The telescope he uses most of the time, which is same one he used on Wednesday, is even larger and taller than Stevens’. It’s made up of a wooden frame and an eyepiece near the top and covered in a black fabric.
He bought it from a man in Colorado. The mirror was made by Carl Zambuto, a world-renowned mirror maker.
“I actually offer astronomy tours in the Sedona area,” he said. “Company’s called ‘Night Owl’ tours. So this is our primary ’scope.”
Anyone interested in joining a tour, which Phoenix said he does most nights except for nights with the full moon, can email info@nightowl.tours.
Throughout the night, the astronomers pointed their telescopes to several different objects, including a binary star system called Achernar, a dual star cluster in the constellation of Eridanus, the Andromeda galaxy and the Pleiades.
“It’s best to view the Pleiades through binoculars,” Bohner said.
He said it’s hard to get all the stars in the cluster in view with just a single lens of a telescope, much easier with both eyes.
Bohner said his electronic telescope is the lightest one he’s owned so far.
He finds a targeted star manually, puts coordinates in the computer, enters the date and time and uses that calculation to find another stars, which it will automatically do with its internal motors.
“Usually it’s not perfect; It’s off a little bit,” Bohner said. “I have to center that one. … Once I do that, I hit ‘align’ again, and it thinks for a few seconds, and it’ll say ‘align successful,’ or ‘align fails.’ And … then it knows where it is. So then I could tell it go to Saturn, and it goes and it knows where Saturn is.”
Bohner said some other telescopes, like the manual ones other astronomers had at the event, will take 10 to 15 minutes to find something if it’s any bit obscurde.

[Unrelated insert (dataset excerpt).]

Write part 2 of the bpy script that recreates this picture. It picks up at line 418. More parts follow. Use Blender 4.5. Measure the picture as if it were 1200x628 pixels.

Bohner’s telescope can go from object to object pretty quickly, which makes it useful for public events like the one in Clarkdale.
The club’s stargazing events take place several times a year, averaging just fewer than once a month.
The calendar is posted on the club’s website at astroverde.org.
No more stargazing events are scheduled for 2025, but schedules for the 2026 calendar will be updated in the coming months.